PROBLEM.
Copy the lines of the data below exactly, starting at the first and stopping after the line that contains "WALL = Matrix.Translation((0, 0, 1.45))"; include no pictures.

AVAILABLE DATA.
<<<<
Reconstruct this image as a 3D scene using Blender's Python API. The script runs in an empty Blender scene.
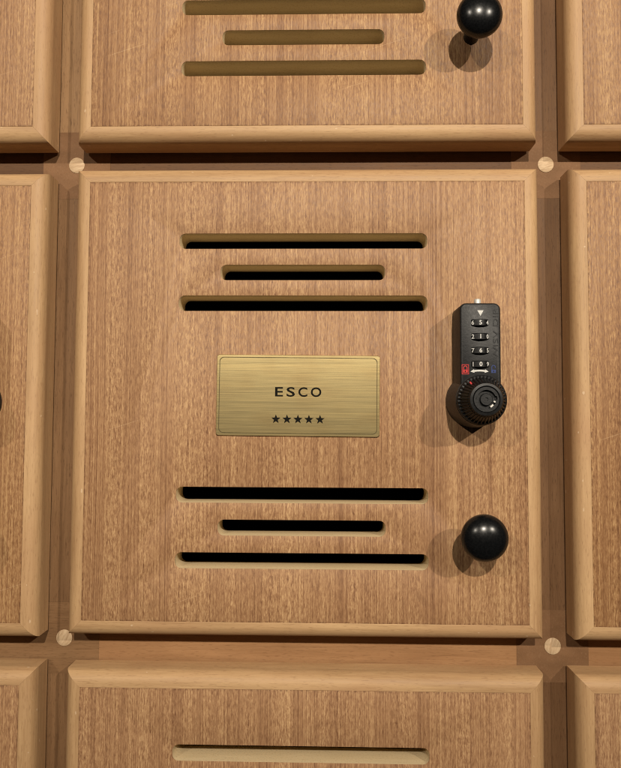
import bpy, bmesh, math, random
from mathutils import Matrix, Vector, Euler

random.seed(7)
scene = bpy.context.scene
COL = scene.collection
MM = 0.001
WALL = Matrix.Translation((0, 0, 1.45)) @ Matrix.Rotation(math.pi / 2, 4, 'X')   # wall frame: x right, y up, z out of the wall

# ------------------------------------------------------------------ camera
cam = bpy.data.cameras.new('camera')
cam.sensor_fit = 'HORIZONTAL'; cam.sensor_width = 36.0
cam.lens = 673 / 621 * 36.0
cam.clip_start = 0.02; cam.clip_end = 50
camo = bpy.data.objects.new('camera', cam); COL.objects.link(camo)
a, b, c = -0.050192519679170586, -0.022029450918155287, -0.003211390804333269
R = Matrix.Rotation(c, 3, 'Z') @ Matrix.Rotation(b, 3, 'Y') @ Matrix.Rotation(a, 3, 'X')
camo.matrix_world = WALL @ (Matrix.Translation((0.013833709, -0.011976848, 0.46120986)) @ R.transposed().to_4x4())
scene.camera = camo

# ------------------------------------------------------------------ light
world = bpy.data.worlds.new('World'); scene.world = world; world.use_nodes = True
bg = world.node_tree.nodes['Background']
bg.inputs[0].default_value = (1.0, 0.86, 0.68, 1); bg.inputs[1].default_value = 0.013
scene.view_settings.view_transform = 'Standard'; scene.view_settings.look = 'None'
scene.view_settings.gamma = 1.0; scene.view_settings.exposure = 0.0
for nm, pos, power in (('track_spot', (1179, 855, 1694), 90), ('track_spot', (148, 919, 1869), 136), ('track_spot', (-1024, 935, 1917), 56)):
    L = bpy.data.lights.new(nm, 'SPOT'); L.energy = power; L.color = (1.0, 0.89, 0.74)
    L.shadow_soft_size = 0.022; L.spot_size = math.radians(42); L.spot_blend = 0.9
    o = bpy.data.objects.new(nm, L); COL.objects.link(o)
    p = WALL @ (Vector(pos) * MM); t = WALL @ (Vector((20, 235, 0)) * MM)
    o.location = p; o.rotation_euler = (t - p).to_track_quat('-Z', 'Y').to_euler()
scene.cycles.max_bounces = 8
scene.cycles.filter_width = 1.05

# ------------------------------------------------------------------ materials
class NT:
    def __init__(s, name):
        s.m = bpy.data.materials.new(name); s.m.use_nodes = True
        s.t = s.m.node_tree; s.b = s.t.nodes['Principled BSDF']
    def n(s, typ, **kw):
        x = s.t.nodes.new(typ)
        for k, v in kw.items(): setattr(x, k, v)
        return x
    def l(s, a, b): s.t.links.new(a, b)
    def math(s, op, a, b=None, clamp=False):
        x = s.n('ShaderNodeMath', operation=op); x.use_clamp = clamp
        for i, v in enumerate((a, b)):
            if v is None: continue
            if isinstance(v, (int, float)): x.inputs[i].default_value = v
            else: s.l(v, x.inputs[i])
        return x.outputs[0]
    def coord(s, rnd=True):
        tc = s.n('ShaderNodeTexCoord')
        if not rnd: return tc.outputs['Object']
        oi = s.n('ShaderNodeObjectInfo'); v = s.n('ShaderNodeVectorMath', operation='ADD')
        cx = s.n('ShaderNodeCombineXYZ'); s.l(s.math('MULTIPLY', oi.outputs['Random'], 3.0), cx.inputs[0])
        s.l(s.math('MULTIPLY', oi.outputs['Random'], 7.0), cx.inputs[1]); s.l(s.math('MULTIPLY', oi.outputs['Random'], 0.9), cx.inputs[2])
        s.l(tc.outputs['Object'], v.inputs[0]); s.l(cx.outputs[0], v.inputs[1])
        return v.outputs[0]
    def noise(s, vec, sx, sy, sz, detail=2, rough=.5, dist=0, off=0):
        mp = s.n('ShaderNodeMapping'); mp.inputs['Scale'].default_value = (sx, sy, sz); mp.inputs['Location'].default_value = (off, off * 1.7, off * .3)
        s.l(vec, mp.inputs[0]); x = s.n('ShaderNodeTexNoise'); x.inputs['Scale'].default_value = 1
        x.inputs['Detail'].default_value = detail; x.inputs['Roughness'].default_value = rough; x.inputs['Distortion'].default_value = dist
        s.l(mp.outputs[0], x.inputs['Vector']); return x.outputs['Fac']
    def rng(s, v, a, b, c=0.0, d=1.0):
        x = s.n('ShaderNodeMapRange'); x.inputs[1].default_value = a; x.inputs[2].default_value = b; x.inputs[3].default_value = c; x.inputs[4].default_value = d
        s.l(v, x.inputs[0]); return x.outputs[0]
    def mix(s, f, A, B, mode='MIX'):
        x = s.n('ShaderNodeMix', data_type='RGBA', blend_type=mode)
        for i, v in ((0, f), (6, A), (7, B)):
            if isinstance(v, (int, float)): x.inputs[i].default_value = v
            elif isinstance(v, tuple): x.inputs[i].default_value = (*v, 1)
            else: s.l(v, x.inputs[i])
        return x.outputs[2]
    def bump(s, h, dist, strength=1.0):
        x = s.n('ShaderNodeBump'); x.inputs['Strength'].default_value = strength; x.inputs['Distance'].default_value = dist
        s.l(h, x.inputs['Height']); s.l(x.outputs[0], s.b.inputs['Normal'])
    def base(s, v, rough=.5, spec=.5, metal=0):
        if isinstance(v, tuple): s.b.inputs['Base Color'].default_value = (*v, 1)
        else: s.l(v, s.b.inputs['Base Color'])
        if isinstance(rough, (int, float)): s.b.inputs['Roughness'].default_value = rough
        else: s.l(rough, s.b.inputs['Roughness'])
        s.b.inputs['Specular IOR Level'].default_value = spec; s.b.inputs['Metallic'].default_value = metal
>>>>
EXERCISE SOLUTION.
Reconstruct this image as a 3D scene using Blender's Python API. The script runs in an empty Blender scene.
import bpy, bmesh, math, random
from mathutils import Matrix, Vector, Euler

random.seed(7)
scene = bpy.context.scene
COL = scene.collection
MM = 0.001
WALL = Matrix.Translation((0, 0, 1.45)) @ Matrix.Rotation(math.pi / 2, 4, 'X')   # wall frame: x right, y up, z out of the wall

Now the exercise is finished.